WHAT YOU SHOULD DO :: Copy exactly the lines from the beginning of the data down to and including the line holding "c = MB(); c.tube([v3(mA, .25+z), v3(mB, 2.15+z)], .022, 6);", without any pictures.
|---|
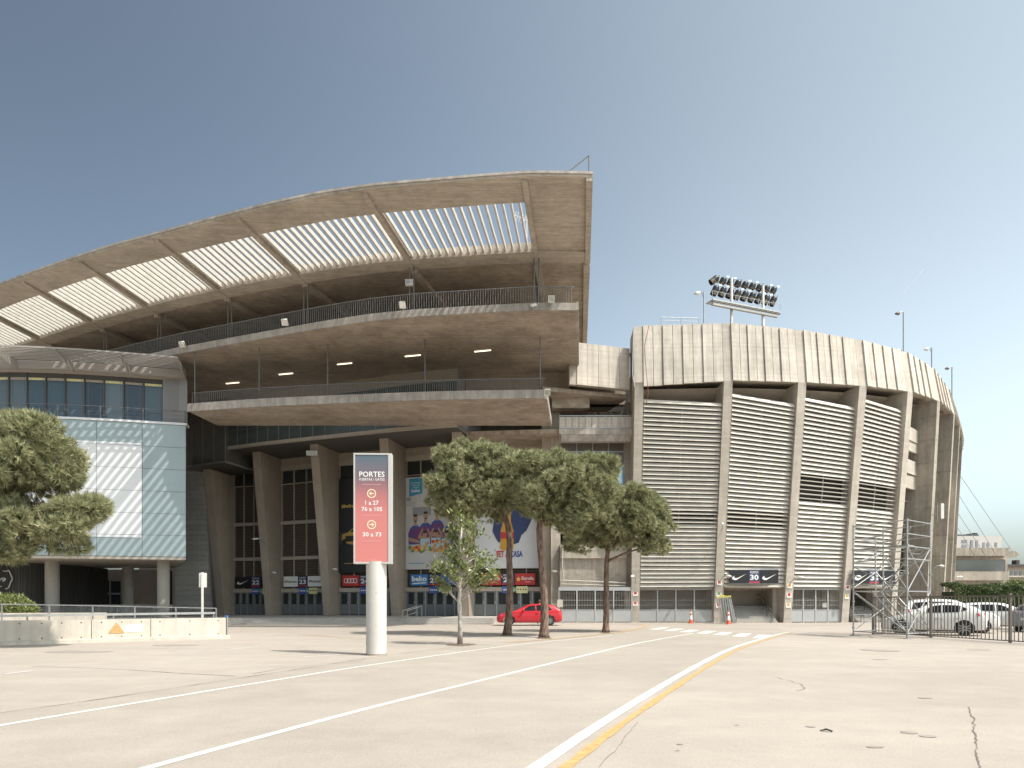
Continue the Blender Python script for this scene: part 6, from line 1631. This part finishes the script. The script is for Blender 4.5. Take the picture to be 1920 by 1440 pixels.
for z in (.95,): 
    c = MB(); c.tube([v3(mA, .25+z), v3(mB, 2.15+z)], .022, 6); c.tube([v3(mB, 2.15+z), v3(mA, 4.1+z)], .022, 6); c.build('stair_rail', M['steel'], SC)

# ---------------------------------------------------------------- cones, stacked barriers, person
def cone():
    o = thing('traffic_cone', 'orange and white traffic cone standing before the grey sheet gate', 'cone', (0, 0, 0), 'traffic cones by the louvred corner')
    c = MB(); c.box(-.2, .2, -.2, .2, 0, .035); c.build('base', mat('cone orange', (.75, .13, .05), .5), o)
    og = bpy.data.materials['cone orange']
    for z0, z1, m__ in ((.035, .3, og), (.3, .62, M['white']), (.62, .78, og), (.78, .9, M['white']), (.9, 1.02, og)):
        f = lambda z: .16 - .135*(z-.035)/.985
        c = MB(); c.tube([(0, 0, z0), (0, 0, z1)], [f(z0), f(z1)], 20); c.build('cone_band', m__, o, smooth='auto')
    return o
co_ = cone(); g1 = G(1297, 1168.8); co_.location = (g1.x, g1.y+.25, 0)
g2 = G(1367.5, 1170.5); dup(co_, (g2.x, g2.y+.2, 0), .3, 'orange and white traffic cone standing before the stacked barriers')
def barrier(lab):
    o = thing('crowd_barrier', lab, 'barrier', (0, 0, 0), 'crowd barriers stacked on end by the fin')
    c = MB(); w, h = .95, 2.05
    for x in (-w/2, w/2): c.tube([(x, 0, 0), (x, 0, h)], .03, 8)
    for z in (.12, h-.1): c.tube([(-w/2, 0, z), (w/2, 0, z)], .02, 8)
    for k in range(1, 6): x = -w/2+w*k/6; c.tube([(x, 0, .12), (x, 0, h-.1)], .014, 5)
    c.build('barrier_frame', M['steel'], o)
    for x in (-w/2, w/2): c = MB(); c.box(x-.09, x+.09, -.05, .05, h-.02, h+.1); c.build('rubber_foot', mat('yellow rubber', (.62, .55, .16), .6) if 'yellow rubber' not in bpy.data.materials else bpy.data.materials['yellow rubber'], o)
    return o
b0 = barrier('leaning steel crowd barrier, leftmost of the stack'); gb = G(1356, 1170)
nm_ = ['leaning steel crowd barrier, leftmost of the stack', 'steel crowd barrier, second from the left in the stack', 'steel crowd barrier, third from the left in the stack', 'steel crowd barrier in the middle of the stack', 'steel crowd barrier, third from the right in the stack', 'steel crowd barrier, second from the right in the stack', 'steel crowd barrier, the one of the stack nearest the stairs']
for k in range(7):
    o = b0 if k == 0 else dup(b0, (0, 0, 0)); o['label'] = nm_[k]
    o.location = (gb.x+.12+k*.17, gb.y+.5+.05*k, 0); o.rotation_euler = (R(-5-k), R(-9+2.2*k), R(58+4*k))
# person behind the red car
def person(loc, rz, label):
    o = thing('person', label, 'person', (0, 0, 0))
    me = bpy.data.meshes.new('body'); V_ = [(0, 0, .95), (0, 0, 1.2), (0, 0, 1.42), (0, 0, 1.53), (0, -.01, 1.62), (0, 0, 1.72), (.19, 0, 1.42), (.25, .02, 1.12), (.23, -.12, .88), (-.19, 0, 1.42), (-.25, .02, 1.12), (-.2, -.16, .9), (.1, 0, .9), (.11, -.02, .5), (.11, .02, .08), (.11, -.14, .04), (-.1, 0, .9), (-.11, .04, .5), (-.11, .1, .08), (-.11, -.05, .04)]
    E_ = [(0, 1), (1, 2), (2, 3), (3, 4), (4, 5), (2, 6), (6, 7), (7, 8), (2, 9), (9, 10), (10, 11), (0, 12), (12, 13), (13, 14), (14, 15), (0, 16), (16, 17), (17, 18), (18, 19)]
    me.from_pydata(V_, E_, []); b = bpy.data.objects.new('body', me); COL.objects.link(b)
    md = b.modifiers.new('s', 'SKIN'); sub = b.modifiers.new('u', 'SUBSURF'); sub.levels = 1; sub.render_levels = 1
    rr = [.15, .15, .13, .055, .085, .09, .065, .045, .035, .065, .045, .035, .085, .065, .045, .04, .085, .065, .045, .04]
    for v, r_ in zip(me.skin_vertices[0].data, rr): v.radius = (r_, r_*.85)
    me.skin_vertices[0].data[0].use_root = True
    bpy.context.view_layer.update(); m2 = bpy.data.meshes.new_from_object(b.evaluated_get(bpy.context.evaluated_depsgraph_get())); b.modifiers.clear(); b.data = m2
    m2.materials.clear(); m2.materials.append(mat('skin', (.45, .26, .18), .6)); m2.materials.append(mat('dark clothes', (.08, .06, .07), .8))
    for p in m2.polygons: p.material_index = 0 if p.center.z > 1.5 or (abs(p.center.x) > .2 and p.center.z < 1.0) else 1
    m2.shade_smooth(); b.parent = o
    c = MB(); c.tube([(0, .03, 1.6), (0, .03, 1.7), (0, .015, 1.78), (0, .01, 1.83)], [.105, .112, .09, .02], 14); c.build('hair', mat('brown hair', (.09, .05, .03), .7), o, smooth=True)
    o.location = loc; o.rotation_euler = (0, 0, rz); return o
person((X(1011.5, 50.2), 50.2, 0), R(15), 'person in dark clothes standing behind the red car')
# small white kiosk sign by the mesh gate behind the car
o = thing('info_panel', 'small pale lectern like panel standing by the mesh gate behind the red car', 'panel', (X(1050, 54.2), 54.2, 0)); px_ = X(1050, 54.2)
c = MB(); c.box(px_-.22, px_+.22, 54.1, 54.2, 1.25, 1.85); c.build('panel_face', M['rim'], o); c = MB(); c.tube([(px_+.15, 54.2, 0), (px_+.15, 54.2, 1.5)], .03, 8); c.build('post', M['steel'], o)
# dark square cables on louvres of bay three
# ---------------------------------------------------------------- far side: annex, blocks, houses, hedge
YX = 92
AN = thing('annex_building', 'brutalist concrete annex with a long ribbon window beyond the stadium', 'building', tuple(v3(Vector((X(1850, YX), YX)), 0)))
def fb(mb, u0, v0, u1, v1, Y, depth, ul=None, ur=None):  # front quad in true metres, extruded away
    a = at(u0, v1, Y); b = at(u1, v1, Y); c_ = at(ur if ur is not None else u1, v0, Y); d = at(ul if ul is not None else u0, v0, Y)
    mb.prism([a, b, c_, d], (0, depth, 0))
c = MB(); fb(c, 1740, 1027, 1891, 1042, YX, 14, ur=1893); fb(c, 1740, 1042.2, 1889, 1049, YX+.8, 12); c.build('upper_fascia', M['fin'], AN)
c = MB(); fb(c, 1740, 1049.2, 1884, 1071, YX+1.2, 10); c.build('ribbon_window', mat('reflecting ribbon glass', (.18, .19, .19), .05, metal=.6, noise=.5, nscale=.12), AN)
c = MB(); fb(c, 1740, 1071.2, 1892, 1088, YX+.4, 12, ur=1893); fb(c, 1740, 1088.2, 1889, 1095, YX+1.4, 10); fb(c, 1885, 1049.5, 1889, 1071, YX+1.3, 3); c.build('lower_fascia', M['fin'], AN)
c = MB(); fb(c, 1740, 1095.2, 1880, 1128, YX+5, 5); c.build('recessed_base', M['dark'], AN)
c = MB(); P0 = [at(1888, 1034, YX+2), at(1904, 1033, YX+2), at(1912, 1040, YX+2), at(1904, 1045, YX+2), at(1888, 1047, YX+2)]; c.prism(P0, (0, 3, 0)); c.build('beam_end', M['fin'], AN)
WHB = thing('apartment_block', 'white flat roofed apartment block rising behind the concrete annex', 'building', tuple(v3(Vector((X(1840, 150), 150)), 0)))
c = MB(); fb(c, 1790, 1005, 1836, 1128, 150, 14); fb(c, 1836.2, 1005.5, 1878, 1128, 151, 12); c.build('wall', mat('block render', (.56, .53, .50), .8, noise=.05), WHB)
c = MB(); fb(c, 1795, 1002, 1835, 1004.8, 150.5, 8); fb(c, 1828, 999, 1833, 1002, 151, 3); c.build('roof', M['tealglass'], WHB)
for u0, v0, u1, v1 in ((1804, 1012, 1814, 1017), (1804, 1021, 1814, 1028), (1820, 1012.5, 1825, 1027), (1830, 1013, 1834, 1026), (1843, 1017, 1847, 1026), (1851, 1017, 1855, 1026), (1866, 1017, 1870, 1025)):
    c = MB(); fb(c, u0, v0, u1, v1, 149.9 if u0 < 1836 else 150.9, .2); c.build('window', mat('block window', (.25, .27, .29), .3) if 'block window' not in bpy.data.materials else bpy.data.materials['block window'], WHB)
HS = thing('house', 'dark roofed house right of the concrete annex above the hedge', 'building', tuple(v3(Vector((X(1910, 120), 120)), 0)))
c = MB(); fb(c, 1890, 1062, 1960, 1130, 120, 10); c.build('wall', M['rim'], HS)
c = MB(); fb(c, 1888, 1058, 1962, 1063, 119, 12, ul=1893); fb(c, 1906, 1050, 1912, 1058, 122, 1.2); c.build('roof', mat('dark roof', (.09, .075, .07), .8), HS)
for k in range(5): c = MB(); fb(c, 1894+k*9, 1072, 1899+k*9, 1079, 119.9, .2); c.build('window', bpy.data.materials['block window'], HS)
H2 = thing('low_house', 'low grey house with an arched roof at the far right above the hedge', 'building', tuple(v3(Vector((X(1912, 105), 105)), 0)))
c = MB(); fb(c, 1889, 1082, 1935, 1128, 105, 6, ur=1930); c.build('wall', M['fin'], H2); c = MB(); fb(c, 1887, 1079.5, 1937, 1082, 104.5, 7); c.build('roof', M['rim'], H2)
# hedge
o = thing('clipped_hedge', 'long clipped green hedge behind the parked cars', 'hedge', (X(1870, 52), 52, 0))
rgn = np.random.default_rng(4); n = 42000; hx0, hx1, hy0, hy1, hz = X(1792, 52), X(1792, 52)+16, 52, 54, 2.75
Pp = np.stack([hx0+(hx1-hx0)*rgn.random(n), hy0+(hy1-hy0)*rgn.random(n), hz*rgn.random(n)], 1); side = rgn.random(n)
Pp[side < .55, 1] = hy0 + .18*rgn.random((side < .55).sum()); top_ = side > .7; Pp[top_, 2] = hz - .1 + .25*rgn.random(top_.sum()) + .18*np.sin(Pp[top_, 0]*1.7) + .1*np.sin(Pp[top_, 0]*4.1)
d = rgn.normal(size=(n, 3)); d /= np.linalg.norm(d, axis=1)[:, None]; s_ = np.cross(d, rgn.normal(size=(n, 3))); s_ /= np.linalg.norm(s_, axis=1)[:, None]
V_ = np.stack([Pp-s_*.05, Pp+s_*.05, Pp+d*.17], 1).reshape(-1, 3); raw_mesh('foliage', V_, np.arange(len(V_)).reshape(-1, 3), M['hedge'], o)
c = MB(); c.box(hx0+.2, hx1-.2, hy0+.35, hy1, 0, hz-.3); c.build('dark_core', mat('hedge inside', (.03, .04, .02), .9), o)  # solid dark block standing in for the shade inside the leaves
def bush(lab, cx, cy, cz, r_, n=2600, seed=1, lab_cat='bush'):
    o = thing('shrub', lab, lab_cat, (cx, cy, 0)); rg_ = np.random.default_rng(seed); d0 = rg_.normal(size=(n, 3)); d0 /= np.linalg.norm(d0, axis=1)[:, None]
    P_ = np.array([cx, cy, cz]) + d0*(r_*(.5+.55*rg_.random(n)))[:, None]*np.array([1.2, 1, .8]); P_[:, 2] = np.maximum(P_[:, 2], .05)
    d = rg_.normal(size=(n, 3)); d /= np.linalg.norm(d, axis=1)[:, None]; s_ = np.cross(d, rg_.normal(size=(n, 3))); s_ /= np.linalg.norm(s_, axis=1)[:, None]
    V_ = np.stack([P_-s_*.04, P_+s_*.04, P_+d*.18], 1).reshape(-1, 3); raw_mesh('foliage', V_, np.arange(len(V_)).reshape(-1, 3), M['bigleaf'], o)
    c = MB(); c.tube([(cx, cy, 0), (cx, cy, cz)], .06, 6); c.build('stem', M['pinebark'], o)
bush('paler yellow green shrub poking above the hedge end', X(1905, 56), 56, Z(1103, 56), .9, 3000, 2)
bush('low leafy shrub behind the ramp wall under the big pine', X(15, 43), 43, 1.25, 1.2, 4000, 3)
bush('second leafy shrub behind the ramp wall, closer to the first round column', X(42, 43.5), 43.5, 1.1, .8, 2500, 5)
# faint vapour trail far away
def trail(a, b, r0, r1, lab):
    p = at(*a, 3000); q = at(*b, 3000); c = MB(); c.tube([p, p.lerp(q, .5), q], [r0, (r0+r1)/2, r1], 8)
    o = c.build('vapour_trail', mat('vapour', (.9, .9, .9), 1, alpha=.22)); o['kind'] = 'structure'; return o
trail((1688, 558), (1734, 502), 2.2, 3.6, ''); trail((1873, 819), (1893, 799), 1.5, 2.5, '')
|---|
REPLY TO THE TASK ::
Continue the Blender Python script for this scene: part 6, from line 1631. This part finishes the script. The script is for Blender 4.5. Take the picture to be 1920 by 1440 pixels.
for z in (.95,): 
    c = MB(); c.tube([v3(mA, .25+z), v3(mB, 2.15+z)], .022, 6); c.tube([v3(mB, 2.15+z), v3(mA, 4.1+z)], .022, 6); c.build('stair_rail', M['steel'], SC)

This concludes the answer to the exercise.